• Task details
Copy exactly the lines that run from the top of the listing to the line containing "COL = S.collection", both ends included, and omit the pictures.
## BEGIN
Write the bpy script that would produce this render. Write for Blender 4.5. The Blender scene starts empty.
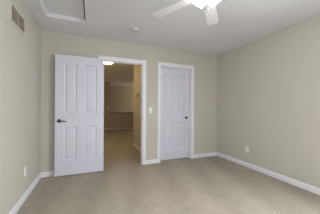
import bpy, bmesh, math
from mathutils import Vector, Matrix

S = bpy.context.scene
COL = S.collection

# ------------------------------------------------------------------ camera
F_PX, YAW, ROLL, PITCH, CAM_H = 169.86, 0.3832, 0.0046, 0.0028, 1.1653
cam = bpy.data.cameras.new('camera')
cam.sensor_width = 36.0
cam.lens = F_PX / 320.0 * 36.0
cam.clip_start = 0.02
camo = bpy.data.objects.new('camera', cam)
COL.objects.link(camo)
fw = Vector((math.sin(YAW), math.cos(YAW), 0)); rt = Vector((math.cos(YAW), -math.sin(YAW), 0)); up = Vector((0, 0, 1))
f2 = fw * math.cos(PITCH) + up * math.sin(PITCH)
u2 = up * math.cos(PITCH) - fw * math.sin(PITCH)
r3 = rt * math.cos(ROLL) + u2 * math.sin(ROLL)
u3 = u2 * math.cos(ROLL) - rt * math.sin(ROLL)
M = Matrix((r3, u3, -f2)).transposed().to_4x4()
M.translation = Vector((0, 0, CAM_H))
camo.matrix_world = M
S.camera = camo

# ------------------------------------------------------------------ world, light, exposure
S.view_settings.view_transform = 'Standard'
S.view_settings.look = 'None'
S.view_settings.gamma = 1.0
S.view_settings.use_curve_mapping = False
S.view_settings.exposure = -0.05

w = bpy.data.worlds.new('world'); S.world = w; w.use_nodes = True
bg = w.node_tree.nodes['Background']
bg.inputs[0].default_value = (0.75, 0.85, 1.0, 1); bg.inputs[1].default_value = 0.5


def area(name, loc, direction, sx, sy, power, color):
    l = bpy.data.lights.new(name, 'AREA'); l.shape = 'RECTANGLE'
    l.size = sx; l.size_y = sy; l.energy = power; l.color = color
    o = bpy.data.objects.new(name, l); COL.objects.link(o)
    o.location = loc
    o.rotation_euler = Vector(direction).to_track_quat('-Z', 'Z').to_euler()
    return o

# daylight through the windows behind the camera, plus added fill from the left
WIN_REAR = (0.35, 2.25, 0.80, 2.15)      # x0, x1, z0, z1 in the rear wall
WIN_SIDE = (-1.15, 0.55, 0.85, 2.15)     # y0, y1, z0, z1 in the right wall
FILL_WIN_LEFT = (-1.10, 0.70, 0.80, 2.15)     # y0, y1, z0, z1 in the left wall, an added opening for fill light
REAR_POWER, SIDE_POWER, LEFT_POWER = 32, 195, 72
DAY = (0.97, 1.0, 1.07)
TILT = 0.5                               # skylight falls in from above
BOWL_EMIT, HALL_EMIT, LOFT_POWER = 16.0, 29.0, 26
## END
• Full answer
Write the bpy script that would produce this render. Write for Blender 4.5. The Blender scene starts empty.
import bpy, bmesh, math
from mathutils import Vector, Matrix

S = bpy.context.scene
COL = S.collection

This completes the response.